Las redes sociales van a ser especialmente vigiladas por los censores del aparato de seguridad, entrenados en las técnicas del Estado policial por el G2, el servicio de inteligencia cubano. Las ONG Provea y Foro Penal advierten que las redes sociales, el último espacio que tenían los venezolanos para expresarse libremente, se van a convertir en un campo minado.
Cualquier mensaje incómodo en Twitter o Facebook tendrá que ser borrado de inmediato, so pena de multa y del bloqueo de los portales que los toleren. Además, los partidos políticos que promuevan el “fascismo” no podrán ser inscritos ante el Consejo Nacional Electoral y se revocarán las inscripciones de los que cometan las transgresiones tipificadas por la ley.
La ley hará sentir sus efectos ya en las próximas elecciones municipales y sobre todo en los presidenciales de 2018, que se celebrarán según las reglas de juego del régimen. Los funcionarios judiciales o policiales que se nieguen a cumplir la norma podrán ser condenados con hasta 10 años de prisión.
Para que nadie se llame a engaño, Maduro ya ha advertido que no contempla la posibilidad de que el poder deje de ser “bolivariano”. Cecilia Sosa, expresidenta del Tribunal Supremo, sostiene que la ley pretende dar apariencia jurídica a la represión de cualquier tipo de disidencia, intentando eliminarla a través de la intimidación y la autocensura. ¿Quién se atreverá a expresarse sabiendo que sobre su cabeza pende la espada de Damocles de una acusación de contornos tan indefinibles y gaseosos como el de “sembrar odio”?

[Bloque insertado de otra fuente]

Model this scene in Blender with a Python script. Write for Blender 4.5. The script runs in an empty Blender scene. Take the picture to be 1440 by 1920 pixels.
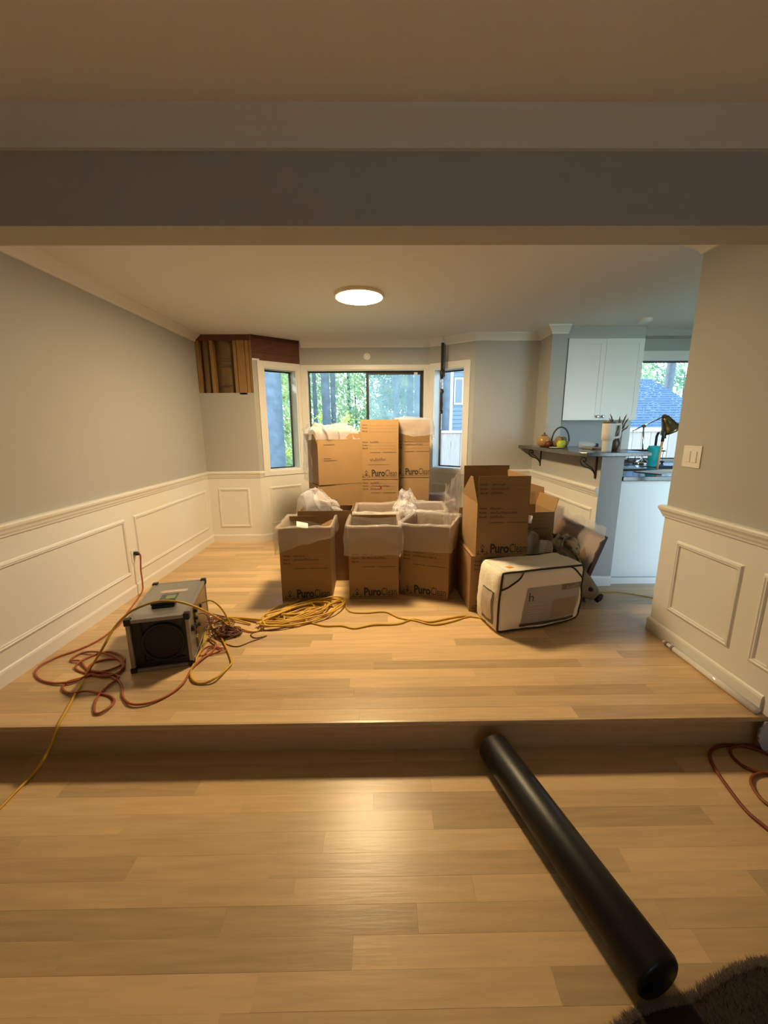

Joseph Conrad situó la trama de su novela Nostromo (1904) en Costaguana, un imaginario país caribeño donde la guerra, las rivalidades ancestrales, las traiciones y los secretos desencadenan conflictos que enfrentan a sus habitantes a sus peores demonios, reales o imaginarios. En Costaguana todos se obsesionan en condenar a sus enemigos por blasfemia y herejía, como lo hacían los inquisidores del Santo Oficio. La “revolución bolivariana” pretende algo similar cuando estigmatiza hasta la indiferencia, la neutralidad y la tibieza, convirtiéndose así en un fetiche casi religioso.
Los tribunales civiles para juzgar a los réprobos tendrán la potestad de decidir quién es devoto y quién infiel. Loris Zanatta, profesor de historia en la Universidad de Bolonia, escribe en La Nación: “Será el trópico, el ron o un extraño sentido del humor, pero todo lo que hace el chavismo tiene algo excesivo, grotesco, monstruoso”. De hecho, la extraña mezcla de “tragedia e hilaridad” que el escritor holandés Cees Nooteboom describe en El azar y el destino, sus crónicas de viajes por América Latina, se percibe claramente en el texto –sobrecargado de eufemismos y sofismas– en el que el régimen decreta el castigo al odio.
En el credo chavista –o mejor dicho, en el de Maduro, supuesto discípulo predilecto de Chávez–, todo el país debe predicar sus valores: los poderes públicos, las empresas privadas, las organizaciones deportivas y religiosas, los afrodescendientes y los indígenas; incluso los discapacitados (textual).
La lógica política es contundente: cuando el poder es víctima del odio, el mayor deber del régimen es protegerse contra él. Ya Fidel Castro fundamentó su régimen en el principio de que el “primer derecho es el que tiene la Revolución [es decir, el Estado] para defenderse”. La ironía es que mientras el chavismo podrá calificar de “odio” cualquier declaración de indignación o protesta, Maduro y su número dos, Diosdado Cabello –que tiene un programa televisivo titulado “Con el mazo dando”–, pueden insultar, difamar y hacer escarnio de sus enemigos sin cortapisas.
Al exalcalde de Caracas, Antonio Ledezma, Maduro lo llamó “vampiro” después de su huida del país. Pero por lo visto, Maduro no odia, probablemente porque cree que el odio a los enemigos del pueblo es una forma superior de amor.